• _PROBLEM STATEMENT_: Copy out all the lines exactly. Omit pictures.

• _GIVEN INFORMATION_:
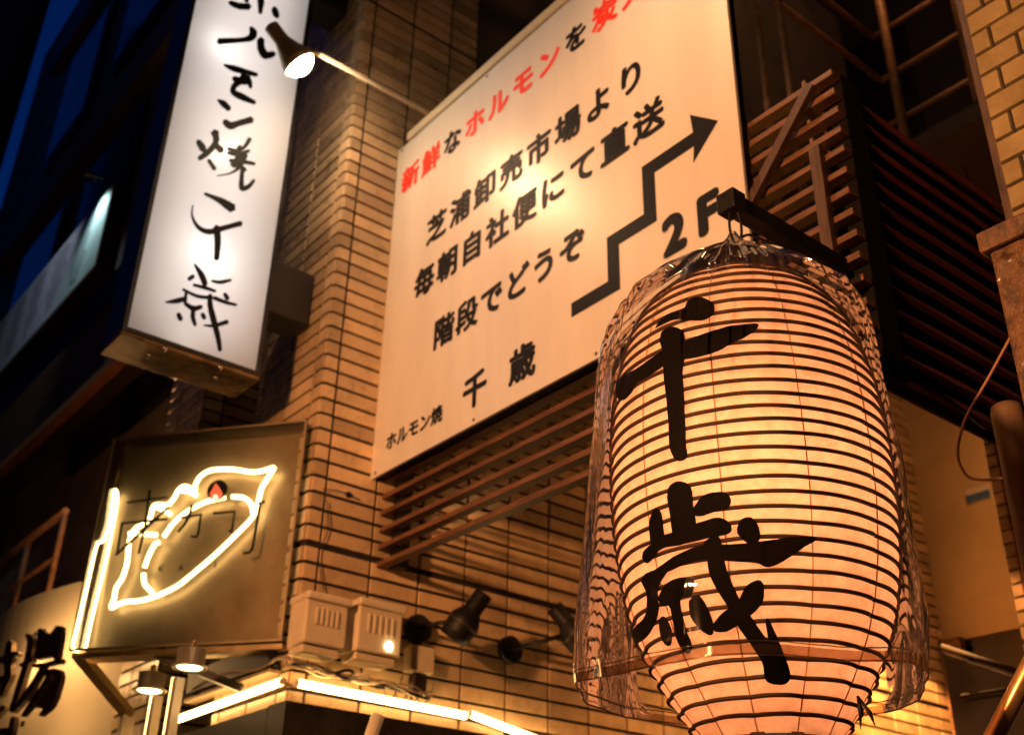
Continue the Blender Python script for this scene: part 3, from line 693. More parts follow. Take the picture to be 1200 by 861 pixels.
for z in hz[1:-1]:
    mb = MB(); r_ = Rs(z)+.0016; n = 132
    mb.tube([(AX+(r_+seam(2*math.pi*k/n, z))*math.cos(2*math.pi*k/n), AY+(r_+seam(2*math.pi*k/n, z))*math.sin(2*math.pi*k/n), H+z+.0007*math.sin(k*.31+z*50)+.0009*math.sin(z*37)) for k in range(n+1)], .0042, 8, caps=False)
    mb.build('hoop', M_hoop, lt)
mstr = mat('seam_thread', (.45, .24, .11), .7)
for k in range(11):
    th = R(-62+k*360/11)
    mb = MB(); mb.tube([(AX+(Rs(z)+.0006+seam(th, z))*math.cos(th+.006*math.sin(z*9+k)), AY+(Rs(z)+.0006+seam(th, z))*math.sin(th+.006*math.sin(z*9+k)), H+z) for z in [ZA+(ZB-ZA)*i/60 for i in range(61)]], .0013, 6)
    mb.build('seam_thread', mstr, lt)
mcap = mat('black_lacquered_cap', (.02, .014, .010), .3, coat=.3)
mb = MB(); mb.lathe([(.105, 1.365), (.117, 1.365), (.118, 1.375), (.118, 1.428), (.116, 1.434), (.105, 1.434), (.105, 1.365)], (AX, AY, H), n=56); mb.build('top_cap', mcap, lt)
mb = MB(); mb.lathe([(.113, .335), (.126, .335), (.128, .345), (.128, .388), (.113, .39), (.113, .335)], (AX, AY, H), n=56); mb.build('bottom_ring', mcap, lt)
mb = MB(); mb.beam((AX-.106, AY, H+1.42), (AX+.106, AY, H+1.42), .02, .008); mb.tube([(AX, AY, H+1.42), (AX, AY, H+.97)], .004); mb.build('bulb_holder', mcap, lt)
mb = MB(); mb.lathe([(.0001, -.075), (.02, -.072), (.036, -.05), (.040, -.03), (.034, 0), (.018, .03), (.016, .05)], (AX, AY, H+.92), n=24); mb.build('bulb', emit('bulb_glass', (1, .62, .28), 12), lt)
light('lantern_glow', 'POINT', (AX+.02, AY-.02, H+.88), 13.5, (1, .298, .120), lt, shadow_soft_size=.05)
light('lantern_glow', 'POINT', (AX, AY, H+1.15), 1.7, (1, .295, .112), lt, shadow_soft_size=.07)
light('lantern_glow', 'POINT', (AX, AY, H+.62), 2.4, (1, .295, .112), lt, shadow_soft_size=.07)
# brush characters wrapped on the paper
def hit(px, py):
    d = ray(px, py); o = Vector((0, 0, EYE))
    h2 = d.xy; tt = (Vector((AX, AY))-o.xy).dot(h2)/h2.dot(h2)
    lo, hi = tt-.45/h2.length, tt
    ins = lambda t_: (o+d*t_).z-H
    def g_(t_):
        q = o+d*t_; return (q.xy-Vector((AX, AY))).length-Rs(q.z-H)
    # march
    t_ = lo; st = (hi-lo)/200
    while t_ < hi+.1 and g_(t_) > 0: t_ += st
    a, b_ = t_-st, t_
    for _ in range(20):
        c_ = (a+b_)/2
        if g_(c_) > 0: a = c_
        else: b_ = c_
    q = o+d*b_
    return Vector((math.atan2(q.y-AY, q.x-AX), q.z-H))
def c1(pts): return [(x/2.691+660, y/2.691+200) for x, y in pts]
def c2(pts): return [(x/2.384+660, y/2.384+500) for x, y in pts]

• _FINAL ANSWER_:
Continue the Blender Python script for this scene: part 3, from line 693. More parts follow. Take the picture to be 1200 by 861 pixels.
for z in hz[1:-1]:
    mb = MB(); r_ = Rs(z)+.0016; n = 132
    mb.tube([(AX+(r_+seam(2*math.pi*k/n, z))*math.cos(2*math.pi*k/n), AY+(r_+seam(2*math.pi*k/n, z))*math.sin(2*math.pi*k/n), H+z+.0007*math.sin(k*.31+z*50)+.0009*math.sin(z*37)) for k in range(n+1)], .0042, 8, caps=False)
    mb.build('hoop', M_hoop, lt)
mstr = mat('seam_thread', (.45, .24, .11), .7)
for k in range(11):
    th = R(-62+k*360/11)
    mb = MB(); mb.tube([(AX+(Rs(z)+.0006+seam(th, z))*math.cos(th+.006*math.sin(z*9+k)), AY+(Rs(z)+.0006+seam(th, z))*math.sin(th+.006*math.sin(z*9+k)), H+z) for z in [ZA+(ZB-ZA)*i/60 for i in range(61)]], .0013, 6)
    mb.build('seam_thread', mstr, lt)
mcap = mat('black_lacquered_cap', (.02, .014, .010), .3, coat=.3)
mb = MB(); mb.lathe([(.105, 1.365), (.117, 1.365), (.118, 1.375), (.118, 1.428), (.116, 1.434), (.105, 1.434), (.105, 1.365)], (AX, AY, H), n=56); mb.build('top_cap', mcap, lt)
mb = MB(); mb.lathe([(.113, .335), (.126, .335), (.128, .345), (.128, .388), (.113, .39), (.113, .335)], (AX, AY, H), n=56); mb.build('bottom_ring', mcap, lt)
mb = MB(); mb.beam((AX-.106, AY, H+1.42), (AX+.106, AY, H+1.42), .02, .008); mb.tube([(AX, AY, H+1.42), (AX, AY, H+.97)], .004); mb.build('bulb_holder', mcap, lt)
mb = MB(); mb.lathe([(.0001, -.075), (.02, -.072), (.036, -.05), (.040, -.03), (.034, 0), (.018, .03), (.016, .05)], (AX, AY, H+.92), n=24); mb.build('bulb', emit('bulb_glass', (1, .62, .28), 12), lt)
light('lantern_glow', 'POINT', (AX+.02, AY-.02, H+.88), 13.5, (1, .298, .120), lt, shadow_soft_size=.05)
light('lantern_glow', 'POINT', (AX, AY, H+1.15), 1.7, (1, .295, .112), lt, shadow_soft_size=.07)
light('lantern_glow', 'POINT', (AX, AY, H+.62), 2.4, (1, .295, .112), lt, shadow_soft_size=.07)
# brush characters wrapped on the paper
def hit(px, py):
    d = ray(px, py); o = Vector((0, 0, EYE))
    h2 = d.xy; tt = (Vector((AX, AY))-o.xy).dot(h2)/h2.dot(h2)
    lo, hi = tt-.45/h2.length, tt
    ins = lambda t_: (o+d*t_).z-H
    def g_(t_):
        q = o+d*t_; return (q.xy-Vector((AX, AY))).length-Rs(q.z-H)
    # march
    t_ = lo; st = (hi-lo)/200
    while t_ < hi+.1 and g_(t_) > 0: t_ += st
    a, b_ = t_-st, t_
    for _ in range(20):
        c_ = (a+b_)/2
        if g_(c_) > 0: a = c_
        else: b_ = c_
    q = o+d*b_
    return Vector((math.atan2(q.y-AY, q.x-AX), q.z-H))
def c1(pts): return [(x/2.691+660, y/2.691+200) for x, y in pts]
def c2(pts): return [(x/2.384+660, y/2.384+500) for x, y in pts]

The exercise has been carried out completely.